Date and value, with a split between CASH AND CHEQUE.

PETTY CASH RECEIPTS

Any cash payments made to suppliers.

ALLOWANCE RECORDS.

Any product that has not generated a cash sale at the expected level should be recorded as an allowance.

Examples are:

Pipe Clean – the amount of draught beer lost during the cleaning process. A combination of beer initially lost as the cleaning fluid enters the lines, and subsequently when the cleaning fluid is removed and beer is returned to the lines.

Breakages – Accidents do happen. It’s important that they’re recorded (by value and description)

Promotions – Items where the full expected sales value will not be received should be identified.

The following examples are:

  • 2 FOR 1 PROMOTIONS
  • QUIZ PRIZES
  • REDUCED PRICE SALES
  • COMPLIMENTARY DRINKS – CUSTOMER COMPLAINT
  • MANAGEMENT DRINKS
  • STAFF DRINKS

ENSURE YOUR BAR AND STORAGE AREAS ARE CLEAN & TIDY.

A stocktaker shouldn’t be required to tidy the bar before they count. Untidy bars and storage areas increase the time it takes to complete the count. This of course increases our time on-site, which may result in additional charges. It of course also increases the risk of counting errors, which could result in an inaccurate stocktake.

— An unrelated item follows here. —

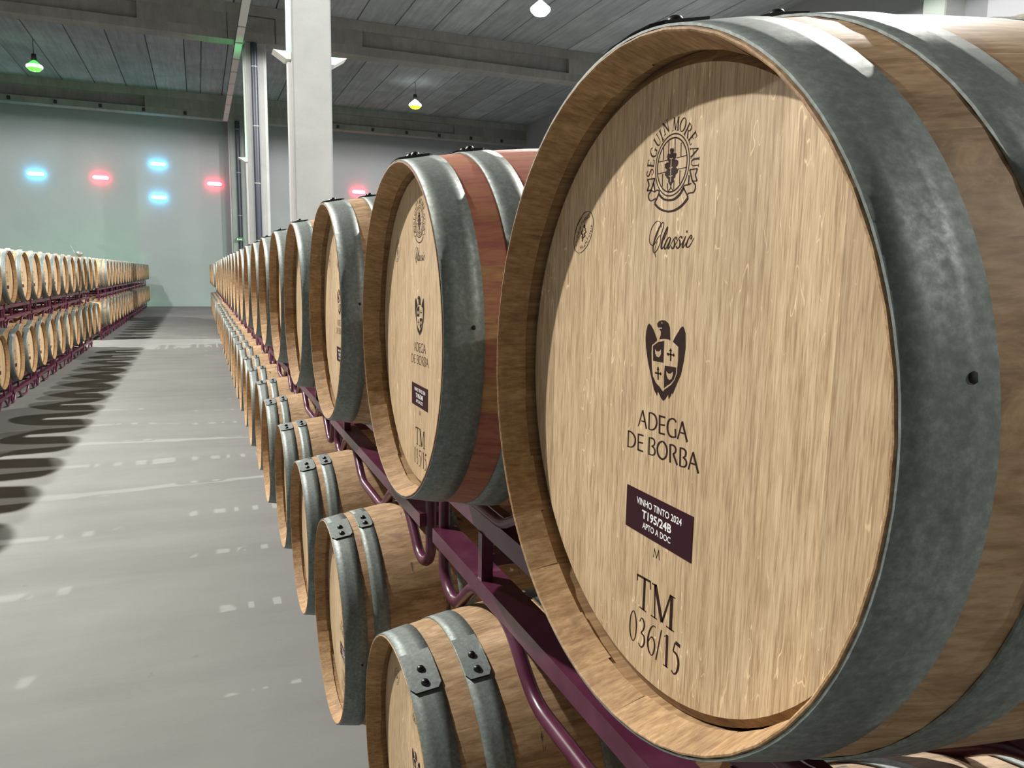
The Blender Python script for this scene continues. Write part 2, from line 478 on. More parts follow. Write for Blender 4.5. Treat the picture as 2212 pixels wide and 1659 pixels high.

It’s always better for stock to be organised prior to being counted. Fridges full, stocktakers love straight lines! Case products tidy and in one location if possible, empties separated from full.

Always ensure your stocktaker is made aware of all storage areas. Make sure they’re unlocked and nothing is hidden.

Remember places like:

  • Staff\management accommodation
  • Cash & Carry order that’s still in the boot of the car!
  • That special cupboard where expensive stock is stored
  • Sheds, garages and outside areas.
BE PREPARED TO SPEND TIME WITH YOUR STOCKTAKER

This is a team effort, 1000’s of items purchased, £1000’s taken, all doesn’t happen without a few queries and questions from your stocktaker. You will need to spend time with them at various times during the audit.

Once a result is reached, in our opinion it’s then that the Stocktaker is most valuable. It’s time to discuss their findings.

  • Surplus \ Deficit – Can it be identified where the product variances are from?
  • Gross Profit % – Is it within your expectations, can it be improved? Let us advise you.
  • Can costs prices be reduced? – Improved purchasing equals higher profits
  • Are selling prices in line with your competitors, can a higher price be achieved?
  • What about promotions, have they been successful?
  • Allowances – They do have an effect on profitability. Can they be reduced?
  • The Stocktaker sees many different business models and can offer a wealth of advice and experience.